Simulation Study on a Method to Localize Four Mobile Robots Based on Triangular Formation

Abstract

Localization of mobile robots is crucial to the deployment of robots in real-world applications. With infrastructure-based technologies, such as global positioning system (GPS) and indoor positioning system (IPS), robot localization is relatively straightforward. However, the extra cost to maintain the infrastructure can be problematic for certain applications. Other methods, such as dead reckoning and simultaneous localization and mapping (SLAM), have also been actively studied, despite the fact that they do not employ these infrastructure-based technologies. However, in such methods, the accumulated errors are still detrimental. Moreover, the SLAM method is hardly used in pattern-less environments, such as in totally open space.

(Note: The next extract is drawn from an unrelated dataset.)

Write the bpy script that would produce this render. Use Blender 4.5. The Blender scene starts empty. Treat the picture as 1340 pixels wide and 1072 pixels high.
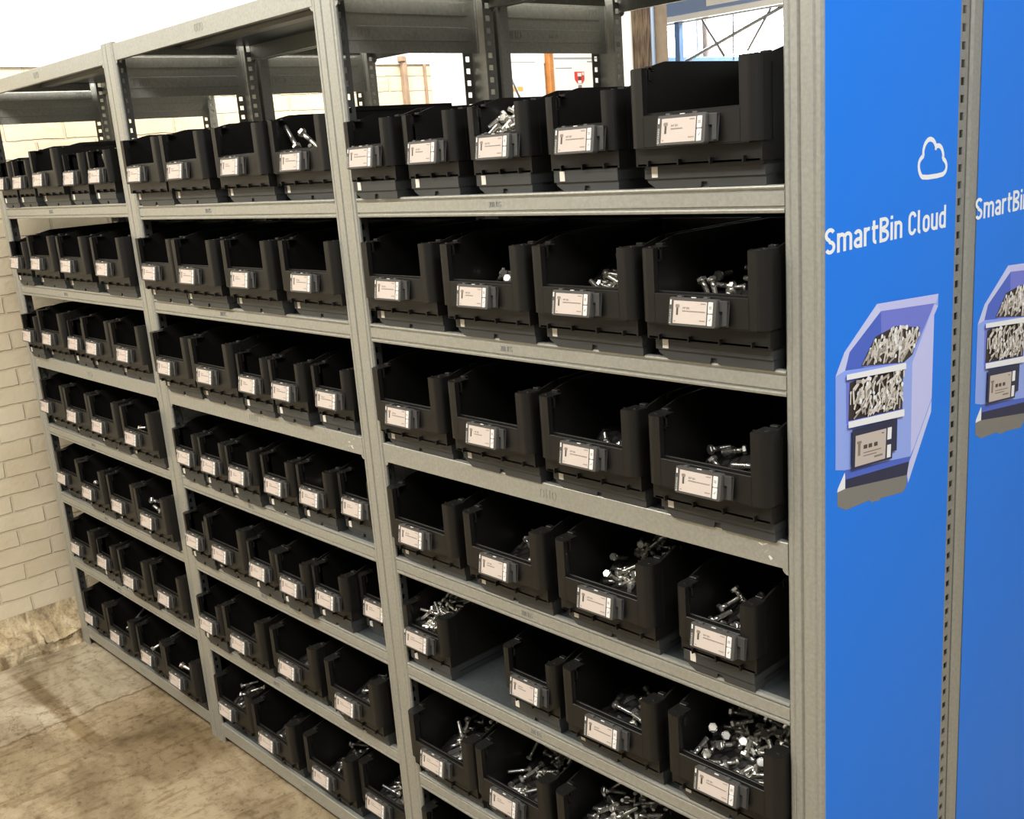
import bpy, bmesh, math, random
from mathutils import Vector, Matrix, Euler
random.seed(7)
SC = bpy.context.scene
COL = SC.collection
R = math.radians

# ------------------------------------------------------------------ materials
def new_mat(name):
    m = bpy.data.materials.new(name); m.use_nodes = True
    nt = m.node_tree
    b = nt.nodes.get('Principled BSDF')
    return m, nt, b
def plain(name, col, rough=0.5, metal=0.0, spec=0.5, bump=0.0, bscale=400, var=0.0, vscale=30):
    m, nt, b = new_mat(name)
    b.inputs['Base Color'].default_value = (*col, 1); b.inputs['Roughness'].default_value = rough
    b.inputs['Metallic'].default_value = metal; b.inputs['Specular IOR Level'].default_value = spec
    tc = nt.nodes.new('ShaderNodeTexCoord')
    if var > 0:
        n = nt.nodes.new('ShaderNodeTexNoise'); n.inputs['Scale'].default_value = vscale; n.inputs['Detail'].default_value = 6
        nt.links.new(tc.outputs['Object'], n.inputs['Vector'])
        cr = nt.nodes.new('ShaderNodeValToRGB')
        cr.color_ramp.elements[0].position = .3; cr.color_ramp.elements[1].position = .7
        cr.color_ramp.elements[0].color = (*[c*(1-var) for c in col], 1); cr.color_ramp.elements[1].color = (*[min(1, c*(1+var)) for c in col], 1)
        nt.links.new(n.outputs['Fac'], cr.inputs['Fac']); nt.links.new(cr.outputs['Color'], b.inputs['Base Color'])
    if bump > 0:
        n2 = nt.nodes.new('ShaderNodeTexNoise'); n2.inputs['Scale'].default_value = bscale; n2.inputs['Detail'].default_value = 3
        nt.links.new(tc.outputs['Object'], n2.inputs['Vector'])
        bp = nt.nodes.new('ShaderNodeBump'); bp.inputs['Strength'].default_value = bump; bp.inputs['Distance'].default_value = .001
        nt.links.new(n2.outputs['Fac'], bp.inputs['Height']); nt.links.new(bp.outputs['Normal'], b.inputs['Normal'])
    return m
M = {}
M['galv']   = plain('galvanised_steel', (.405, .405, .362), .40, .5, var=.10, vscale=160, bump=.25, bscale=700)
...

In this paper, we propose a localization method for mobile robots based on cooperative formation. The system does not need positioning infrastructures or existing maps. The concept of the proposed localization method is similar to that of localization methods, which are based on infrastructures: first, three mobile robots build a triangular formation, then, they are fixed at their locations, and the robot team accomplish their beacon-as task, as if it were an infrastructure-based localization system. The last robot is a moving robot, as it moves to the next vertex while localizing itself. The positioning error of the proposed system is much lower than the errors caused by dead reckoning or SLAM algorithms without loop matching method, because the error of the proposed system is not continuously accumulated over time. The performance of the proposed system is compared to the performance of the odometry-based localization method and the SLAM algorithm. Simulations demonstrate that the localization method proposed by us produces less positioning errors than the odometry-based method and the SLAM algorithm.